Jak wygląda krzyż, zapewne wiesz. Wyobraź sobie teraz, że nie ma on belki poziomej. Czy powstały twór przypomina krzyż? A teraz pomyśl, że brak mu pionowej belki, ma tylko poziomą – czy teraz jest bardziej podobny do krzyża? Nie wydaje mi się. W tym sęk – nie można zabrać żadnej części w taki sposób, by krzyż pozostał krzyżem.
Przez długi czas wydawało mi się, że niektóre grzechy są gorsze od innych. Że jeśli na przykład się z kimś kłócę, to jeszcze nie jest tak źle, ale kiedy już popełniam grzech nieczystości… – o, to fatalnie. Jasne, są grzechy lekkie i grzechy ciężkie. Taki podział w Kościele katolickim funkcjonuje i ja nie zamierzam mu niczego odbierać. Chodzi mi jednak o coś innego.
Jezus wzywa tych, którzy chcą iść za Nim, do doskonałości. Nie do tego, żeby być takim w miarę dobrym człowiekiem, chodzić do kościółka i zmawiać paciorek. Do doskonałości. Naprawdę nie jest ważne, w jaki sposób obrażam Boga i na ile niewinne mi się to wydaje. Bóg jest Doskonały, grzech nie leży w Jego naturze. Jeśli zatem grzeszę, oddalam się od Niego, przestaję być do Niego podobna.
Teraz powiesz mi pewnie, że człowiek nie jest w stanie osiągnąć doskonałości. I to prawda. Tu, na ziemi, człowiek targany żądzami jest słaby, upada. Nie pozostanie więc bez grzechu. To niemożliwe. Nie ma co tu się jednak nad sobą użalać, że nie potrafię być do Niego podobna. Chrystus chce mnie przemieniać i wierzę, że, jeżeli Mu na to pozwolę, On mnie przemieni. Pewnie nie tutaj, na ziemi, bo to tylko droga do celu, ale w Swoim Królestwie – tak! On ma moc to uczynić.

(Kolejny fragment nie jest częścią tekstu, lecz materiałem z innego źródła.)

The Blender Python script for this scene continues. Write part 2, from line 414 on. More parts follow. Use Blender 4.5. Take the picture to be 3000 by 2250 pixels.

W czym więc problem? Skoro to po Jego stronie leży przemiana mojego serca, cóż ja mam czynić? Chcieć. Tylko?! Aż! Aż chcieć. Oczywiście, w różnych modlitwach, powtarzam, że chcę być do Niego podobna, że pragnę, by mnie przemieniał, że nie chcę grzeszyć… Tylko, że, gdyby się nad tym zastanowić, dochodzę do wniosku, że niektóre grzechy są mi na rękę, że są wygodne. Że tak naprawdę to ja nie chcę, żeby On mnie przemienił, bo ja wcale nie chcę tej doskonałości. Doskonałość nie jest modna, więc czasem lepiej użyć wulgarnych słów, ulżyć sobie jakąś używką, zapomnieć o tym, że są jakiekolwiek granice…
I może przyjdzie taki moment, że Tam, po tak zwanej Tamtej Stronie, się od Niego odwrócę w imię własnych ideałów. Czy tego chcę? Czy tak chcę kształtować swoje życie? Że niby wielkich grzechów nie popełniam… Ale właśnie przez te niepozorne bardzo się od Niego oddalam, oszukując się przy tym, że wszystko jest w porządku. Wydaje mi się, że z tymi grzechami mogę bez problemu zostać, nie muszę się zmieniać, bo tak jest w porządku…
Jezu, naucz mnie pragnienia prawdziwej doskonałości!